When parallelizing code across multiple nodes, OpenMP and MPI (Message Passing Interface) are two commonly used approaches that differ in underlying concepts and methodologies.

OpenMP (shared memory)

OpenMP is a programming model mainly used for shared-memory parallelism. It lets you parallelize code within a single node or multicore processor by distributing work across multiple threads. OpenMP does not natively support parallelism across multiple nodes.

When using OpenMP, a single instance of the program runs on a node and multiple threads are created to share the workload across available cores. Threads can access shared memory, which simplifies communication and synchronization between them. However, OpenMP alone cannot handle inter-node communication.

MPI (distributed memory)

MPI is a message-passing library used for distributed-memory parallelism. It enables parallelization across multiple nodes in a cluster or distributed environment. Each node runs independently and has its own memory. MPI provides communication and coordination functions between nodes.

With MPI you launch multiple instances of the program, called MPI processes or ranks, each running on a separate node. These processes communicate by explicitly sending and receiving messages via MPI function calls. Data is exchanged using point-to-point communications or collective operations. MPI supports a wide range of communication patterns, enabling efficient coordination between nodes.

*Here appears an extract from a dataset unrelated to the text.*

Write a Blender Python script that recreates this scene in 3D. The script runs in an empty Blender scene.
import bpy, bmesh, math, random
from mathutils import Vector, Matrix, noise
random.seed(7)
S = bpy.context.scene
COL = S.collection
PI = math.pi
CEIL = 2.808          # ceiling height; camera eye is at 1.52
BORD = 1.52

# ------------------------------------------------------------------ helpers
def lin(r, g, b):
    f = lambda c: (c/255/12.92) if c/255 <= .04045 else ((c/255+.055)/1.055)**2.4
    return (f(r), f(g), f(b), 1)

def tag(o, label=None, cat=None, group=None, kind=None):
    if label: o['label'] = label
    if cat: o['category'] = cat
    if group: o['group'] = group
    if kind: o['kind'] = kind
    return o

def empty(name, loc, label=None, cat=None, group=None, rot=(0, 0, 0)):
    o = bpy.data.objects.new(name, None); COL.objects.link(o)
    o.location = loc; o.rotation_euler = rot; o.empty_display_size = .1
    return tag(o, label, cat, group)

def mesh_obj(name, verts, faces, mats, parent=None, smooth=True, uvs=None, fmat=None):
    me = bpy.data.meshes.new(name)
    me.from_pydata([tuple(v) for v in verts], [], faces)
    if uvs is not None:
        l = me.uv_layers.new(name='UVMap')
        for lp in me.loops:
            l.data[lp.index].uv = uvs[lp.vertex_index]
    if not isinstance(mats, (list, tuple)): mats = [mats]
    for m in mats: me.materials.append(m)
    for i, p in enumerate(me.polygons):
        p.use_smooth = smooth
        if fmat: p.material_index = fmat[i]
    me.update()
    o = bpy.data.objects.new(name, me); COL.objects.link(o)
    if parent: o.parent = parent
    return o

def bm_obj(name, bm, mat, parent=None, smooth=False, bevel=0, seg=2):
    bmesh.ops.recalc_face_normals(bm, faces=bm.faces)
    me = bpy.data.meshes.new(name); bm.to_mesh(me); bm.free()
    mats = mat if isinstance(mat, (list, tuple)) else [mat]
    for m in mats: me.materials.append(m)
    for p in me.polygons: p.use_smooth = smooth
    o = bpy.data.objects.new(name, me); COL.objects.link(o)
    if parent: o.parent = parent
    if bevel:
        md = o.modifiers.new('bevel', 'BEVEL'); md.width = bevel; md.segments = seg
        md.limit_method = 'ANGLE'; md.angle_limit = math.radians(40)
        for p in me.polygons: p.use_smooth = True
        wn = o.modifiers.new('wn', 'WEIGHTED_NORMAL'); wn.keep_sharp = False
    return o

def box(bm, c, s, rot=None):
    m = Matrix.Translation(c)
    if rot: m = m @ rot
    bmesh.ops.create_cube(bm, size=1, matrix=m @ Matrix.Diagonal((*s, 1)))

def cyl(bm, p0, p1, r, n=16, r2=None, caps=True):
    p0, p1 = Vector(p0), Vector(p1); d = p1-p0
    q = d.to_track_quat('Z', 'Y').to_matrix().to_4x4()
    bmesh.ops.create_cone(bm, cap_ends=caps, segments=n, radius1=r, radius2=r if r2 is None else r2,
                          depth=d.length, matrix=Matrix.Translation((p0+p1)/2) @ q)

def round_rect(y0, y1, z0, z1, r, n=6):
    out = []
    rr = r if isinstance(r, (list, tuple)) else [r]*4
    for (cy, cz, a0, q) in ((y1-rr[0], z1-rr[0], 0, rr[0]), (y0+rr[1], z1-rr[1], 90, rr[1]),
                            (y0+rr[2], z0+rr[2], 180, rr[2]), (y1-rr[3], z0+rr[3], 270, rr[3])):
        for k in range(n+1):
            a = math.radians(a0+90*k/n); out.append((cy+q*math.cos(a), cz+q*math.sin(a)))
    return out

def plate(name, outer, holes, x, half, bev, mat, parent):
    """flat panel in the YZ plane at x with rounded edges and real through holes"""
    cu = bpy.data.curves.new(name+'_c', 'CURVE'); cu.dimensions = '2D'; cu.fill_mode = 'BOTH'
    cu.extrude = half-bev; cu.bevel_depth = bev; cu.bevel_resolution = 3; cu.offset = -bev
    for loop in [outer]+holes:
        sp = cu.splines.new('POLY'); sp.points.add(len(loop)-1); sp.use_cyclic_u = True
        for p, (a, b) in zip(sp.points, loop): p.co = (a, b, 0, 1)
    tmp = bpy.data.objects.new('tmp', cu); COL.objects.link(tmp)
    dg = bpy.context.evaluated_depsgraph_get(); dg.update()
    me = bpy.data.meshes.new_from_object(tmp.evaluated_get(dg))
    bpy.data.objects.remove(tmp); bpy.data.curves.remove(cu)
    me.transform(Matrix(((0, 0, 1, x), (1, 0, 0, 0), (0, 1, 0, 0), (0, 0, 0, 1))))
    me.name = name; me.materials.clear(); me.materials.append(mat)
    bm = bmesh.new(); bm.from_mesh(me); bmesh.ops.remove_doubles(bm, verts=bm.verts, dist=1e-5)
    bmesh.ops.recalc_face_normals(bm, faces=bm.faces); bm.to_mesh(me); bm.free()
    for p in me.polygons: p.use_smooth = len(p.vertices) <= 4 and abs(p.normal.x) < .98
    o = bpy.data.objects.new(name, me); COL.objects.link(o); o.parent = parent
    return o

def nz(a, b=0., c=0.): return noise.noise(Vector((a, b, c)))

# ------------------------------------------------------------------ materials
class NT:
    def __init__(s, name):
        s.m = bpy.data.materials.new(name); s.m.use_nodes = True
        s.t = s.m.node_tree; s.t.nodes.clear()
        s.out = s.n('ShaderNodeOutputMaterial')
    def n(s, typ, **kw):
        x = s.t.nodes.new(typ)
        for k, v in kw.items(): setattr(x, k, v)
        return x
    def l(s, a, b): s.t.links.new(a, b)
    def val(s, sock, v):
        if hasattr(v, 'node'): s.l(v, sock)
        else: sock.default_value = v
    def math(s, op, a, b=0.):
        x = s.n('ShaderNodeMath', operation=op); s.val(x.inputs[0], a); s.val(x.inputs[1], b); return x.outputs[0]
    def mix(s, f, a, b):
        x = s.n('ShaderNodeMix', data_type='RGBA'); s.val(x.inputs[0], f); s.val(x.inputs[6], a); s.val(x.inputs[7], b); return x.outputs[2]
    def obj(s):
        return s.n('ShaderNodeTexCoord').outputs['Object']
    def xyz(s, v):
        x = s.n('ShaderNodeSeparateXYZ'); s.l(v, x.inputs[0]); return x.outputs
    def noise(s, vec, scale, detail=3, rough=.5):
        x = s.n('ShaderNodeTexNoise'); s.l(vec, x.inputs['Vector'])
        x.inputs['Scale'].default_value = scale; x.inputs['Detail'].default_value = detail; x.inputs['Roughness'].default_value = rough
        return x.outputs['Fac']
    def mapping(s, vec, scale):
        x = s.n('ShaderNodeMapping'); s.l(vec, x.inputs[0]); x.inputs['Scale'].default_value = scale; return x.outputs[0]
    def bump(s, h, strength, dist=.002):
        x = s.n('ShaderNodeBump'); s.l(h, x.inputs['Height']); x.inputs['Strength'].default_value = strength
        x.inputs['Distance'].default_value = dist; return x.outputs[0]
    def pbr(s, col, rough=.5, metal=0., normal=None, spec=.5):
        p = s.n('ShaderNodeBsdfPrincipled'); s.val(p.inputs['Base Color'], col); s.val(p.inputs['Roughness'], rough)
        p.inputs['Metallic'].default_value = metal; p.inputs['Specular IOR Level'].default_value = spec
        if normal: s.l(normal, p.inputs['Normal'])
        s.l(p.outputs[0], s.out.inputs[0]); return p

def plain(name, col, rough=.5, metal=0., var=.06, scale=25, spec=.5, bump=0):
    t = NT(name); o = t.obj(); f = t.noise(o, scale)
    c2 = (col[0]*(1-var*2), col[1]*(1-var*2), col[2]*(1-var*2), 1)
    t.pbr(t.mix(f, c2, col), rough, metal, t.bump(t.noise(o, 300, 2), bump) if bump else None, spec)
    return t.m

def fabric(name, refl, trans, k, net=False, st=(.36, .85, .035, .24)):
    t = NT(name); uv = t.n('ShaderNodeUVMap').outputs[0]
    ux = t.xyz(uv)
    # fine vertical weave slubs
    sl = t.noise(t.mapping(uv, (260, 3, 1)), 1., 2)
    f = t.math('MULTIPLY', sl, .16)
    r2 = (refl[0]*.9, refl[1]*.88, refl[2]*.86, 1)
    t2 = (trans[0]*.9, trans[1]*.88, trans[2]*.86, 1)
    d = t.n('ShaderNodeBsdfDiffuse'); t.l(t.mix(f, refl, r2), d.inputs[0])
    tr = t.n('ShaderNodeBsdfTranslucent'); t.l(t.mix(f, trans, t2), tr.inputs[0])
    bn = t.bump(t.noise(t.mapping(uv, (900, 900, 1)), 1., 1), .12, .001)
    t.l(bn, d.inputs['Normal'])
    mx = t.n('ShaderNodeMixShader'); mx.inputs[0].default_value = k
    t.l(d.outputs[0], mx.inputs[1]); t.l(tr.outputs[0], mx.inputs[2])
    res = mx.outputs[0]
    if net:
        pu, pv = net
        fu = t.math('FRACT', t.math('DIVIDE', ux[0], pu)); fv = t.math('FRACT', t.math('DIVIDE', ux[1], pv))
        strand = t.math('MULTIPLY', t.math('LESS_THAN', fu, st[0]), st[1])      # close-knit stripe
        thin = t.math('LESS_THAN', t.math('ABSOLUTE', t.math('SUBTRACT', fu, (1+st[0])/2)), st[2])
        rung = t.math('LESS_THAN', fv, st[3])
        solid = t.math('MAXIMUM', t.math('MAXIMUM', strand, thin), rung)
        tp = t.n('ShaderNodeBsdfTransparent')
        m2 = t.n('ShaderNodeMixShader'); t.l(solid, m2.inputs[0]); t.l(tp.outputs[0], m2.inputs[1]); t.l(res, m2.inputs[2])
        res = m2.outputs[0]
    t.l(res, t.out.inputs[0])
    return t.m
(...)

When allocating multiple nodes

OpenMP: With OpenMP you typically allocate multiple cores within a single node. OpenMP itself does not directly manage node allocation. The operating system or a resource manager (like SLURM, PBS) is responsible for assigning cores to your OpenMP threads.

MPI: With MPI you explicitly allocate multiple nodes. You launch multiple MPI processes, each running on a separate node. The resource manager or an MPI launcher (like mpirun) manages node allocation for you.

In summary, OpenMP is suited for shared-memory parallelism within a single node, while MPI is designed for distributed-memory parallelism across multiple nodes. MPI gives explicit control over inter-node communication, whereas OpenMP focuses on intra-node parallelism.